Nous pouvons regretter aussi l’exercice d’autodérision un peu facile du groupe de scénaristes communistes joués par des acteurs juifs, ce qui offre une atmosphère un peu fumeuse d’entre-soi à laquelle les frères Coen ne nous avaient guère habitués jusqu’à présent. C’est d’autant plus dommage que l’ombre délétère du maccarthysme qui planait sur les studios de l’époque est plutôt bien rendue.
Il s’agit en définitive d’un petit frères Coen, très plaisant à regarder, mais mené avec un rythme de gestionnaires sûrs de leurs moyens, sans trop de prises de risques, à l'instar du jeu ici un peu facile de George Clooney. Les inconditionnels trouveront toutes les excuses du monde pour adorer une nouvelle fois, les néophytes en revanche pourront à juste titre s’y ennuyer parfois un peu.
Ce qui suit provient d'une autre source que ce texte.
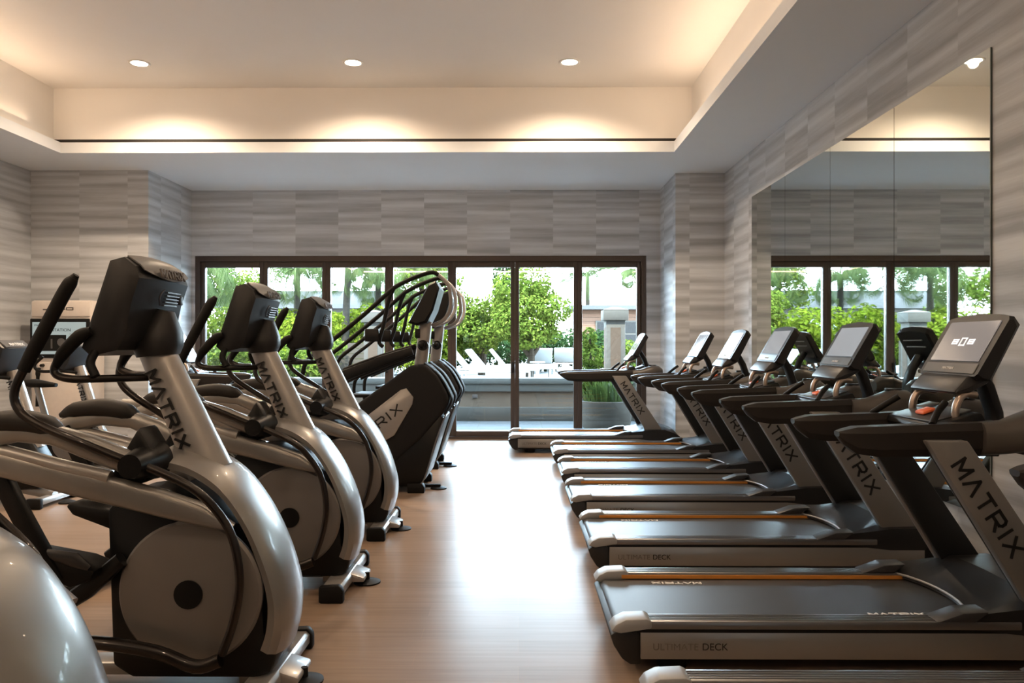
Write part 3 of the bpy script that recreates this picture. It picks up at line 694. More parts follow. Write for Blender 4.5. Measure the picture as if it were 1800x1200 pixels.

Addenda du 04 octobre 2017
Diverses discussions et le courriel lumineux d’un ami cher me conduisent à réévaluer « Ave César » des frères Coen, jugé un peu sèchement dans les lignes précédentes. La critique de cinéma, nécessairement impressionniste, implique de nombreux jugements à l’emporte-pièce, sur lesquels il serait souvent inutile de revenir une semaine après la projection. Cependant, habité d’une mauvaise foi inconsciente, j’ai catalogué la dernière œuvre des frères Coen comme un vain exercice de style, en boudant mon plaisir au nom d’une grille d’interprétation par trop sévère qui manquait un des enjeux essentiels du film. Battant honteusement ma coulpe, je reconnais ici mes erreurs.
« Ave César » marque en effet une évolution notoire au terme de la trilogie qu’il forme avec « A Serious Man » et « Inside Llewyn Davis ». Les interrogations sur la place de l’homme dans le monde, sur les dérives absurdes du destin, trouvent dans l’exemplum doux-amer du héros un modèle à suivre, et dans l’attitude légèrement subversive de celui-ci l’esquisse d’une voie de salut. Eddie Mannix est le good man du film, plus avancé dans sa quête que le serious man juif recroquevillé sur ses problèmes existentiels, puisqu’il cherche pragmatiquement à donner un sens au monde et à organiser le chaos d’Hollywood. Il doute bien sûr, il a d’immenses scrupules parce qu’il ment à sa femme sur sa consommation de cigarettes, il se décourage et se laisse un moment tenter par un poste chez Lockheed, une entreprise d’armement. Mais rétif à ces sirènes lucratives, il préfère évoluer au sein des vices mesquins de l’entertainment américain, au sein duquel il a un rôle à jouer et une véritable mission. Car, contrairement à tous ces gens de cinéma infiniment médiocres, Eddie Manix a la foi : foi en soi, foi dans le peuple crétin d’Hollywood, foi en la magie du cinéma…
De fait, nous pourrions ainsi écouter toute la tirade finale du centurion devant la croix en songeant qu’elle s’adresse à Eddie ; la grâce est dans chaque homme ordinaire qui essaie de faire le bien.
Cette lecture chrétienne du film est cependant nuancée par mon cher ami, qui n’ose pousser le vice jusqu’à y voir un film de conversion des frangins au catholicisme, mais plutôt un tour de table au gré de leurs dernières œuvres : « A Serious Man » ou les errances du juif contemporain ; « Inside Llewyn Davis » ou les pérégrinations d’un athée au début des sixties ; « Ave, César » ou la recherche d’une foi dans la Babylone hollywoodienne.
Cacher une quête de sens, plus qu’un message consensuel préétabli, sous un vernis plaisant de farce et de burlesque, ne serait-il pas en définitive le véritable tour de force des frères Coen dans toute leur filmographie ? Pourtant admirateur de leur œuvre, aveuglé, manquant peut-être alors d’un sens chrétien élémentaire, j’ai manqué la clef de voûte de cette agréable architecture. Mea culpa.